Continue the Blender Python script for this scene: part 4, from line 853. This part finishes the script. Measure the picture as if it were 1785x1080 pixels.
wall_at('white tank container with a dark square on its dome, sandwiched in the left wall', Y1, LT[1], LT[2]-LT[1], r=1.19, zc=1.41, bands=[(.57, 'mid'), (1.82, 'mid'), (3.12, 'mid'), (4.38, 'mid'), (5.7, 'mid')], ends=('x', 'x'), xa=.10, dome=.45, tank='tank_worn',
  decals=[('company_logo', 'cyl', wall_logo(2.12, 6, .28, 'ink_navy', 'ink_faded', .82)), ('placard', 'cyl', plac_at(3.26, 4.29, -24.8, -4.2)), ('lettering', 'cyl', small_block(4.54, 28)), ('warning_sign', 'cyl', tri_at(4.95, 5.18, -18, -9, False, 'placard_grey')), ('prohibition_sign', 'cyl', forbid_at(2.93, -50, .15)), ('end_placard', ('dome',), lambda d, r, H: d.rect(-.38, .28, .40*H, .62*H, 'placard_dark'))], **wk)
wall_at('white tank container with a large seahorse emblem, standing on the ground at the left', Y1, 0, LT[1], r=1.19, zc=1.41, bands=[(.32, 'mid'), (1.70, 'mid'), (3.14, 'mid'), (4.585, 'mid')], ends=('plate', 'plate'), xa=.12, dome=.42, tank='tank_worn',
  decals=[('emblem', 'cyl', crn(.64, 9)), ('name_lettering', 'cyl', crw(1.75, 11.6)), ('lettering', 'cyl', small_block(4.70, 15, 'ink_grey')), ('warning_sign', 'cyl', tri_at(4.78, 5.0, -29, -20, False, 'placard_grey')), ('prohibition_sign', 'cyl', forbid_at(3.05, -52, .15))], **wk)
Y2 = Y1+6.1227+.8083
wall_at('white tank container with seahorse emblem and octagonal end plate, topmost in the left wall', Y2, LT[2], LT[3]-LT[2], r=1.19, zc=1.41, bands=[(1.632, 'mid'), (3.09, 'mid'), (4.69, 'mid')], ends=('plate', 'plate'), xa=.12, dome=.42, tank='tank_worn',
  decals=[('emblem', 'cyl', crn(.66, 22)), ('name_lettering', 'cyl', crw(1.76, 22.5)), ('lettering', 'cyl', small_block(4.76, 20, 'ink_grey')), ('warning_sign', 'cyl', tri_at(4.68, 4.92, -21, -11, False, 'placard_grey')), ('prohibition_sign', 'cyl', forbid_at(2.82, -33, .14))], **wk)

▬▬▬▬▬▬

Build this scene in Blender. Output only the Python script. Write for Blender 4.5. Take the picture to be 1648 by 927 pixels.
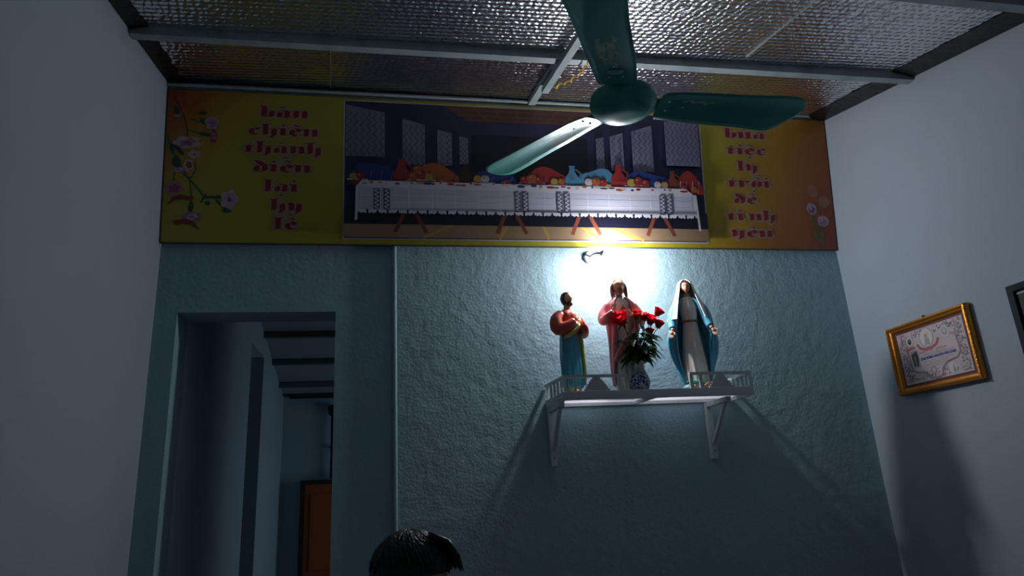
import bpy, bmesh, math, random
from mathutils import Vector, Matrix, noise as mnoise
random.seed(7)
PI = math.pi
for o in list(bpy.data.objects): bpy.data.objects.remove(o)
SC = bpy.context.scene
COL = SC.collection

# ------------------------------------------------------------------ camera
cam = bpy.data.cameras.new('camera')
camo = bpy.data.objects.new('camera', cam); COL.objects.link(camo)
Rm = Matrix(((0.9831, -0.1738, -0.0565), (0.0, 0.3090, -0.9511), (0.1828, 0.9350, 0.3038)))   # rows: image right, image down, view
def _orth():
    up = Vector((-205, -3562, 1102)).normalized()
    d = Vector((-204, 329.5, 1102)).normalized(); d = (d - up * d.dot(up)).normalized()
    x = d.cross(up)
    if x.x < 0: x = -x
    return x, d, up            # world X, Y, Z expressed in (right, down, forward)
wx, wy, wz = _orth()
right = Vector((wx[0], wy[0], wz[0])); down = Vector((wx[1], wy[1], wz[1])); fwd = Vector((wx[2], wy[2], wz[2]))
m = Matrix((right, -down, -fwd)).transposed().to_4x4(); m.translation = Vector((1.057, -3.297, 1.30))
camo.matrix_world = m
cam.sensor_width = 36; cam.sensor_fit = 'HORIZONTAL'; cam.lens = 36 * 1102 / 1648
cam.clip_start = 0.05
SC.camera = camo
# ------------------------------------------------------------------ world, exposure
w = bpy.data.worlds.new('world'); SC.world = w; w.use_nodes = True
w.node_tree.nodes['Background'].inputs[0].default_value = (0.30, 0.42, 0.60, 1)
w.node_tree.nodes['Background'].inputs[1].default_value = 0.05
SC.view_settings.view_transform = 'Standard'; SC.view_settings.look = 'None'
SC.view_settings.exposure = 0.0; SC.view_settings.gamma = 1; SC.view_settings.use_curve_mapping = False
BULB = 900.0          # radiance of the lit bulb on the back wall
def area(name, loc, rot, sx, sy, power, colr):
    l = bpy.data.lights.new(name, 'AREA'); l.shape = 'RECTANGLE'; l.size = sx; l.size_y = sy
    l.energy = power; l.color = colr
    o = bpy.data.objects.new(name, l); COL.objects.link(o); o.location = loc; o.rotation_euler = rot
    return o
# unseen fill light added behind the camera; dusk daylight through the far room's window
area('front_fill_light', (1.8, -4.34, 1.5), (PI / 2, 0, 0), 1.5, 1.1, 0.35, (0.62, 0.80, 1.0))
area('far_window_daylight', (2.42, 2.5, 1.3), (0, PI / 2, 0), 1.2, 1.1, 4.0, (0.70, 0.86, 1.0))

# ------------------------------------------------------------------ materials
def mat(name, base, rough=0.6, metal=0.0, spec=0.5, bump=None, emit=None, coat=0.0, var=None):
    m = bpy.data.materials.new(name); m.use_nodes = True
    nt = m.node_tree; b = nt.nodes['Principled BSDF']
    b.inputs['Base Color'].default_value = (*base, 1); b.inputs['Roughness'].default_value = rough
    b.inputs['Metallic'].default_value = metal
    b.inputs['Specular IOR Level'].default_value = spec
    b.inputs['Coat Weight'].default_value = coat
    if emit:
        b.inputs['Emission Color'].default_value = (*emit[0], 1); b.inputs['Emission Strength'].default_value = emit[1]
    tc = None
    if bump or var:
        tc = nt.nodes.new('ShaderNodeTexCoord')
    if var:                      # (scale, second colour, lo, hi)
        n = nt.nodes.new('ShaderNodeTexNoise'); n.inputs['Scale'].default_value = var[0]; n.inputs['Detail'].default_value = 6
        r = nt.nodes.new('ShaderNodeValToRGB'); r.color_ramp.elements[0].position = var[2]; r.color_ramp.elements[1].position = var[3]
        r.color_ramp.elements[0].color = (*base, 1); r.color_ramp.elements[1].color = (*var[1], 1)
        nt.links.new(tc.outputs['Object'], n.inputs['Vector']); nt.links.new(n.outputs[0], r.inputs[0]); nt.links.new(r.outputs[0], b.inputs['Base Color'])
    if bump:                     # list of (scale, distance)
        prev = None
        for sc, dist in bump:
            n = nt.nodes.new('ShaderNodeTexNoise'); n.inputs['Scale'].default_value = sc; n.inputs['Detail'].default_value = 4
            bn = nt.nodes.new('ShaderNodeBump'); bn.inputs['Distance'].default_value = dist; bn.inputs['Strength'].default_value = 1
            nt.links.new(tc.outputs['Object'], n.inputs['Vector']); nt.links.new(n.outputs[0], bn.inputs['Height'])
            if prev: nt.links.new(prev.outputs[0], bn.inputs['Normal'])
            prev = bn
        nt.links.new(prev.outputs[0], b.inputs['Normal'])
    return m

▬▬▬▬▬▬

Go to the line containing "Build this scene" and copy exactly from there through the line containing "COL = SC.collection", both included, and nothing more. Pictures are excluded.

_RESULT BELOW_.
Build this scene in Blender. Output only the Python script. Write for Blender 4.5. Take the picture to be 1648 by 927 pixels.
import bpy, bmesh, math, random
from mathutils import Vector, Matrix, noise as mnoise
random.seed(7)
PI = math.pi
for o in list(bpy.data.objects): bpy.data.objects.remove(o)
SC = bpy.context.scene
COL = SC.collection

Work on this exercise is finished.